Tuesday, April 18, 2006

US GENERALS GO TO WAR AGAINST RUMSFELD

CALLS FOR DEFENCE SECRETARY TO GO MOUNT BY THE DAY

BUT NOW RUMSFELD STRIKES BACK

US Defence Secretary, Donald Rumsfeld, is facing down the growing crowd of former US generals calling for his resignation over his widely perceived failings in adequately handling the situations in Iraq and Afghanisatn.

Today, Rumsfeld has been quoted as saying on the subject of the generals' resignation calls : "Well, you know, this, too, will pass."

Rumsfeld is quoted as telling an American right wing radio host :"I guess only someone who's rooted in the history of our country, I think, could accept the kinds of comments that are being made. And if we recognize that the same kinds of criticism that occurred in the Revolutionary War and World War I and World War II and the Korean War, Vietnam War, it's not new.

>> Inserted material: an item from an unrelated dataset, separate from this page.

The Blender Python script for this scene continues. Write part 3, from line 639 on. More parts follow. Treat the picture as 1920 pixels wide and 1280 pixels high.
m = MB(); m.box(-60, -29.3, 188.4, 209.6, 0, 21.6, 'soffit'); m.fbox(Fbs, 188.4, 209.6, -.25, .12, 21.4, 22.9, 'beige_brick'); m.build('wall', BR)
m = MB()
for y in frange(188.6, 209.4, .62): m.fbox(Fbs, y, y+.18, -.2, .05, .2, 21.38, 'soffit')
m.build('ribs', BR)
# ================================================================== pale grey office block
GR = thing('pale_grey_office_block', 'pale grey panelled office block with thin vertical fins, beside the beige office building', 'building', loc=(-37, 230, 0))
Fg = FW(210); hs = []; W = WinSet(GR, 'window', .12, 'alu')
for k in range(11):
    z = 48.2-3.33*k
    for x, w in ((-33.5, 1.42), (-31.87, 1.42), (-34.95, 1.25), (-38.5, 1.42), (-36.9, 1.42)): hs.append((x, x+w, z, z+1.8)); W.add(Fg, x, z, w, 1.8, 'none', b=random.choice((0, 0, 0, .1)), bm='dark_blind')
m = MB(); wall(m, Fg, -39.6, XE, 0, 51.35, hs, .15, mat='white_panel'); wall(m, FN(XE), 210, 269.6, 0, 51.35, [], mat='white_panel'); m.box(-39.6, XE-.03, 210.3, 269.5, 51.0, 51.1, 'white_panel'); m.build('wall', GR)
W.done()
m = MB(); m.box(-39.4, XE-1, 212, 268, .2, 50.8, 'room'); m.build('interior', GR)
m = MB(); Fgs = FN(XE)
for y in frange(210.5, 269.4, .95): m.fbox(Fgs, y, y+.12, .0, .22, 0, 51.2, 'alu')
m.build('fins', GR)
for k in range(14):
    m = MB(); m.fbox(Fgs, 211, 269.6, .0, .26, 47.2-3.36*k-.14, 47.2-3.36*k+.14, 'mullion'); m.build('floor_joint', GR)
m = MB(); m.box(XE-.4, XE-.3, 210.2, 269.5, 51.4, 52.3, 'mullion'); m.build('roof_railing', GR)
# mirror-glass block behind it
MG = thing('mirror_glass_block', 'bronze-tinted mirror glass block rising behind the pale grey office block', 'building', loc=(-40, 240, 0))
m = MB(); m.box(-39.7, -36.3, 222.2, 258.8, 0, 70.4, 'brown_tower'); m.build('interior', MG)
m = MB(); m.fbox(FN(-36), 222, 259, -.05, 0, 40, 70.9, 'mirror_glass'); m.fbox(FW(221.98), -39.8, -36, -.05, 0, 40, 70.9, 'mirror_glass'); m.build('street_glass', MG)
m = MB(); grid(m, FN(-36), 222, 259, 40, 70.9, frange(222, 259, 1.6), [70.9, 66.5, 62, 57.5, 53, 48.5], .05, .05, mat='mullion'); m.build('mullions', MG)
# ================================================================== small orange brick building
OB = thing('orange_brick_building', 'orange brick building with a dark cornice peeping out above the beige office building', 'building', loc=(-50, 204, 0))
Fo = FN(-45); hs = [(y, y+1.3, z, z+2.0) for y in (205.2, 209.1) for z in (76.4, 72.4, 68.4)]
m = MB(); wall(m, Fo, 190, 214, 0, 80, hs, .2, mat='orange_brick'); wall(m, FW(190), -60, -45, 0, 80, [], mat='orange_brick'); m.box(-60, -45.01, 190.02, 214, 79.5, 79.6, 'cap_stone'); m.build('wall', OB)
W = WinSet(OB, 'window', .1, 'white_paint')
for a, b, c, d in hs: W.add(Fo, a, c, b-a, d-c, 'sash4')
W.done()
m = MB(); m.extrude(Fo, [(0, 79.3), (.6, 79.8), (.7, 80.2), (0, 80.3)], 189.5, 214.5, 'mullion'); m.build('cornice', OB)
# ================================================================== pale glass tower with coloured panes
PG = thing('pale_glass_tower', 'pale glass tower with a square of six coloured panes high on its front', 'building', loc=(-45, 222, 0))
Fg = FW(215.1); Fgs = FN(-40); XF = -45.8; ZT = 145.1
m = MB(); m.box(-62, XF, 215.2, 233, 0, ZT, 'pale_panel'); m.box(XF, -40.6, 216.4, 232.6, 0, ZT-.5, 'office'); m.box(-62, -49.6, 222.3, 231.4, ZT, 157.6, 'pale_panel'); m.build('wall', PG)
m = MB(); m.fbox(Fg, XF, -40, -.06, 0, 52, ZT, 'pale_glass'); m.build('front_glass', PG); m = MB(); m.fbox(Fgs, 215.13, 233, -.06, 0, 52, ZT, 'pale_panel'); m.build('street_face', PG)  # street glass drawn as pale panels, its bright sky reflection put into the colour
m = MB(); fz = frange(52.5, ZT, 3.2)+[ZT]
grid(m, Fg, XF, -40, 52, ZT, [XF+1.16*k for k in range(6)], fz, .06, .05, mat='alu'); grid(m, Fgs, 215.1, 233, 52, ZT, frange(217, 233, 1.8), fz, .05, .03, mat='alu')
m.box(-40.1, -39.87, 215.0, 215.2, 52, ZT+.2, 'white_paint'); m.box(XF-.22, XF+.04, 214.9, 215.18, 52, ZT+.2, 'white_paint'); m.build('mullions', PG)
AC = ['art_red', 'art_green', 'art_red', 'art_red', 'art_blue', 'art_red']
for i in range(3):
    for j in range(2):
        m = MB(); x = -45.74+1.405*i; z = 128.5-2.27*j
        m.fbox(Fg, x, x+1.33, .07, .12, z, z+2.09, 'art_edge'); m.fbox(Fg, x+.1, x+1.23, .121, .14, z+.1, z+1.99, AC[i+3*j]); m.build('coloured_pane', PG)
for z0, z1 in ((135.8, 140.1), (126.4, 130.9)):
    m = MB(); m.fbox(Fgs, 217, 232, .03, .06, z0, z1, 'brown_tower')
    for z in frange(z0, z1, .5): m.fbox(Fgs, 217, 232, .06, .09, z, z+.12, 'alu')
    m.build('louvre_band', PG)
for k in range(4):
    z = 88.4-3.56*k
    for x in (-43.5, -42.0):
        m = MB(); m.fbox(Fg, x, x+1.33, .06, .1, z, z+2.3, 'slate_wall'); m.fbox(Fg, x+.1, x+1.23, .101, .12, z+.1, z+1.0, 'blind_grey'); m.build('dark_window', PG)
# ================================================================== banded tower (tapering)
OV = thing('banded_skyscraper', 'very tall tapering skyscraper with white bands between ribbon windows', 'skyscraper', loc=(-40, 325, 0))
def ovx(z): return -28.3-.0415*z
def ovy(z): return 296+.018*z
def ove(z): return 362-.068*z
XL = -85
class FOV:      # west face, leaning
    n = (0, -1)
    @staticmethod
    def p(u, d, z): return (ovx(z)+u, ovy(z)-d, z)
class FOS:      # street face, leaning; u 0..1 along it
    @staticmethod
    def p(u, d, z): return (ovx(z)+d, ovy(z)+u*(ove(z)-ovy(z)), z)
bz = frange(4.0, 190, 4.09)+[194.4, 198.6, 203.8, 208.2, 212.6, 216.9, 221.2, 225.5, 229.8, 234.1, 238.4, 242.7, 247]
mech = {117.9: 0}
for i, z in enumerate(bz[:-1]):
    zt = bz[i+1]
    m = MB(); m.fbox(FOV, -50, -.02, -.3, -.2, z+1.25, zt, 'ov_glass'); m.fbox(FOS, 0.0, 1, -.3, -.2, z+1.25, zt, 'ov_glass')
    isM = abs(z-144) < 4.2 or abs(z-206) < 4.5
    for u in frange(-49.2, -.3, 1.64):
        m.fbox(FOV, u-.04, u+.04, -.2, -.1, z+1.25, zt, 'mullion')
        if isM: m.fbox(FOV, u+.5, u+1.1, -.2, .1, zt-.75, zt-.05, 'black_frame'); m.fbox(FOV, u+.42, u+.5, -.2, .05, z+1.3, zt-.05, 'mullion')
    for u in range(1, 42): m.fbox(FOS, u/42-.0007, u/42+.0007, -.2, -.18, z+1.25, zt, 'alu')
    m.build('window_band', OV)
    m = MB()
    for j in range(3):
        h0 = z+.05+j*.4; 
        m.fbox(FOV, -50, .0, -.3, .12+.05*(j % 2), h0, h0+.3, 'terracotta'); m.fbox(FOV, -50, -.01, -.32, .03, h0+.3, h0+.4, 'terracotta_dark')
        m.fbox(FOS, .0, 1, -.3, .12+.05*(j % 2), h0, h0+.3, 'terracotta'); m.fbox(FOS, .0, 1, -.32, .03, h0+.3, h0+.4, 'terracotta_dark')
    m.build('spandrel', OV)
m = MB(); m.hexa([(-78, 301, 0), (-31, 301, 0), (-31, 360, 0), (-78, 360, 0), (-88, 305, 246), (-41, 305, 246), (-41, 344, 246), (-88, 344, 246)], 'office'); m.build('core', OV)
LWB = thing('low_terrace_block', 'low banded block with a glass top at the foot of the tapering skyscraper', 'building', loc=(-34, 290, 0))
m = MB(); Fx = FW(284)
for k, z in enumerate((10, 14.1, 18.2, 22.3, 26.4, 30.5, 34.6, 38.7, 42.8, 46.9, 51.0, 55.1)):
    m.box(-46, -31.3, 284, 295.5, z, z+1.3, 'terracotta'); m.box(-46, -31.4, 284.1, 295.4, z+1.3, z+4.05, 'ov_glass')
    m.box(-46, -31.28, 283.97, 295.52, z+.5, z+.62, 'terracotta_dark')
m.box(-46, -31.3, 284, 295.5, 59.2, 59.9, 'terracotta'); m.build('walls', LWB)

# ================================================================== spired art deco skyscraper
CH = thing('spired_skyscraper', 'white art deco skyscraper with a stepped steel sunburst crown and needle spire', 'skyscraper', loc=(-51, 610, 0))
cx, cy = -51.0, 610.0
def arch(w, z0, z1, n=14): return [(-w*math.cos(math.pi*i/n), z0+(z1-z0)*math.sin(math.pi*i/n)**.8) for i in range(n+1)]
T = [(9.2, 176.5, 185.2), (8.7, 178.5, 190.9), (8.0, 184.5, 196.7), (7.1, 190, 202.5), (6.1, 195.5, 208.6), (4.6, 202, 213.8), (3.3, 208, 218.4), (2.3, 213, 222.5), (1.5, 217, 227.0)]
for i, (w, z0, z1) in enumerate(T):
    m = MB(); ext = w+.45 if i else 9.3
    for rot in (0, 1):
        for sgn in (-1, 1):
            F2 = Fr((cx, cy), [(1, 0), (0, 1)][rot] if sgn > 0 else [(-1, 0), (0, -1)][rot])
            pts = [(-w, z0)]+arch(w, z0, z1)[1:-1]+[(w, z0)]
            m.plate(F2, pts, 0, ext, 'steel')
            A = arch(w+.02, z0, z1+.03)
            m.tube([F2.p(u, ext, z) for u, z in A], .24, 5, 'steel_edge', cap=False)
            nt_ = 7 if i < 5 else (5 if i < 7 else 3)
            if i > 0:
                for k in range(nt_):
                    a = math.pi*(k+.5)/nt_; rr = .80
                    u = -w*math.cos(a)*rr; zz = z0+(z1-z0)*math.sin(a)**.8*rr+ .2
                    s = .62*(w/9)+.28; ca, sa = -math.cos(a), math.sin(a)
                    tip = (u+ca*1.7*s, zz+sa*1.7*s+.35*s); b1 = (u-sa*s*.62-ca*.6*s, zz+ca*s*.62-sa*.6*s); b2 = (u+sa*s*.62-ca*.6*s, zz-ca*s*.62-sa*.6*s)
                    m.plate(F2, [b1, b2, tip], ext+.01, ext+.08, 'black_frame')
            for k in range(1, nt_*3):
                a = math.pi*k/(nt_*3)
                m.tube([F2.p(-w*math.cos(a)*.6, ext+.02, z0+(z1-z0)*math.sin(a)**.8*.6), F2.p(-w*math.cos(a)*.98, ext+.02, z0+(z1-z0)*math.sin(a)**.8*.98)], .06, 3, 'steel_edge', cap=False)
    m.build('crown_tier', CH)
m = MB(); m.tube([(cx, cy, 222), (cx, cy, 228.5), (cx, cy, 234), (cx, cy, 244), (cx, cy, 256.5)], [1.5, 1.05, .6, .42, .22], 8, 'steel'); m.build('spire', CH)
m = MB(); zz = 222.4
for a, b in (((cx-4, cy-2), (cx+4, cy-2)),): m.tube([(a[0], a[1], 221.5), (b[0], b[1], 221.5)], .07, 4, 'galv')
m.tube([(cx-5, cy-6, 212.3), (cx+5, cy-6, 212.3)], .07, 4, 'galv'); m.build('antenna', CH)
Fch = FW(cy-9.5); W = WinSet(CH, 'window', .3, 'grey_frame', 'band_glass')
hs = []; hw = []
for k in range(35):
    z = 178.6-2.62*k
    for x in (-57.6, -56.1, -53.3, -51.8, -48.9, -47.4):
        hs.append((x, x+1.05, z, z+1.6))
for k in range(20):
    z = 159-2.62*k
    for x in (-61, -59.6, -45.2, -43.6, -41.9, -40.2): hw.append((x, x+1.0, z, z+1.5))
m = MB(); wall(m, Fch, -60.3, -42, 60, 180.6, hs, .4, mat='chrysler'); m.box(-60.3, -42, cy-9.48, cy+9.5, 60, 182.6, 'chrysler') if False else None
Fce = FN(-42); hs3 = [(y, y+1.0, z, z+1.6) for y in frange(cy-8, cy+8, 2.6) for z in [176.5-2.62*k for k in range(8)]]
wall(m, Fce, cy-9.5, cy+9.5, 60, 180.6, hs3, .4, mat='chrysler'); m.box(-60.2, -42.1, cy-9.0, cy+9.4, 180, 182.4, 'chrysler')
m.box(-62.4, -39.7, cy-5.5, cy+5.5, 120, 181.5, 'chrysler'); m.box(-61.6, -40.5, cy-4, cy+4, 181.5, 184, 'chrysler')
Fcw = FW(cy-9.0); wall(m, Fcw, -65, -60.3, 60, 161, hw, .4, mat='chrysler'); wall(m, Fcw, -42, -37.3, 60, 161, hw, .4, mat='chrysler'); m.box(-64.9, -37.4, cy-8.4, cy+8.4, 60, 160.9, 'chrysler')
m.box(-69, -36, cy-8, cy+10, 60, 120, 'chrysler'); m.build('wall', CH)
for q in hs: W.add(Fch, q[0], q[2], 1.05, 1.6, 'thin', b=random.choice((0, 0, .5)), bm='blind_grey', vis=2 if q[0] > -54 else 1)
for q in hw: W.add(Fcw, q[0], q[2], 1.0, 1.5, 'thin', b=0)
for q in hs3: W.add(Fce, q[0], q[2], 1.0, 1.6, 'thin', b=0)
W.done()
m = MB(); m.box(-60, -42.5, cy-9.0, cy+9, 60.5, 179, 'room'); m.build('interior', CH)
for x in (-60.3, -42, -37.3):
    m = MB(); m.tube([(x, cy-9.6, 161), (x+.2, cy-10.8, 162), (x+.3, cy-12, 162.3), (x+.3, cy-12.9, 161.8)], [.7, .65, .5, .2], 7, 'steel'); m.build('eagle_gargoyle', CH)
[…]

There have always been people who have opposed wars."

"Wars are terrible things. (If the US had not participated in some of those wars, however) "we would have failed, and our country would be a totally different place, if it existed at all."

Rumsfeld has the full backing of President Bush who still believes his defence secretary is doing "a good job" and is "an honourable man".

But the criticism of Rumsfeld from some of the most senior of America's former generals has been damaging, and is a sign of a much deeper malaise within the US Military about the rising death toll, the ten thousand plus soldiers permanently disabled through fighting the War On Terror and a growing tide of anger by US Marines who are being told they must return for third and even fourth tours of duty in Iraq and Afghanistan.

Here's some of the coverage of the Generals' War On Rusmfeld :

From the Washington Post : "...it is clear that the retired generals -- six so far, with more likely to come -- surely are speaking for many of their former colleagues, friends and subordinates who are still inside. In the tight world of senior active and retired generals, there is constant private dialogue. Recent retirees stay in close touch with old friends, who were often their subordinates; they help each other, they know what is going on and a conventional wisdom is formed.

"The major reason the nation needs a new defense secretary is far more urgent. Put simply, the failed strategies in Iraq and Afghanistan cannot be fixed as long as Rumsfeld remains at the epicenter of the chain of command.

"If more angry generals emerge -- and they will -- if some of them are on active duty, as seems probable; if the situation in Iraq and Afghanistan does not turn around (and there is little reason to think it will, alas), then this storm will continue until finally it consumes not only Donald Rumsfeld. The only question is: Will it come so late that there is no longer any hope of salvaging something in Iraq and Afghanistan?"

From The Times of London : "The real criticism of Mr Rumsfeld is not that he 'kicked to much butt', but that he kicked too little. At George Bush’s behest, he sent the US armed forces into a war that they weren’t yet fully ready to fight: they are much more prepared now, but the insurgency genie is out of the bottle. He was part of the Republican consensus that was contemptuous of Clinton-era peacekeeping operations, believing that real soldiers don’t do social workerish stuff."

And yet, there may be even worse events to come for Rumseld. New reports claim his fingerprints are all over some of the more disturbing methods of torture used in Guantanamo Bay. Not just that he signed off on 'torture memos', but that he personally requested, and enthusiastically agreed to, certain techniques being used to extract information from detainees.

From Reuters : "Secretary of Defense Donald Rumsfeld could be criminally liable for the torture of a detainee at Guantanamo Bay in late 2002 and early 2003...

"A December 20, 2005 Army Inspector General's report, obtained by Salon.com this week, contains a sworn statement by Lt. Gen. Randall M. Schmidt that implicates Secretary Rumsfeld in the abuse of detainee Mohammad al-Qahtani. Based on an investigation that he carried out in early 2005, which included two interviews with Rumsfeld, Gen. Schmidt describes the defense secretary as being 'personally involved' in al-Qahtani's interrogation."

"A six-week regime of sleep deprivation, forced exercises, stress positions, white noise, and sexual humiliation amounts to acts that were specifically intended to cause severe physical pain and suffering and severe mental pain and suffering...
That's the legal definition of torture."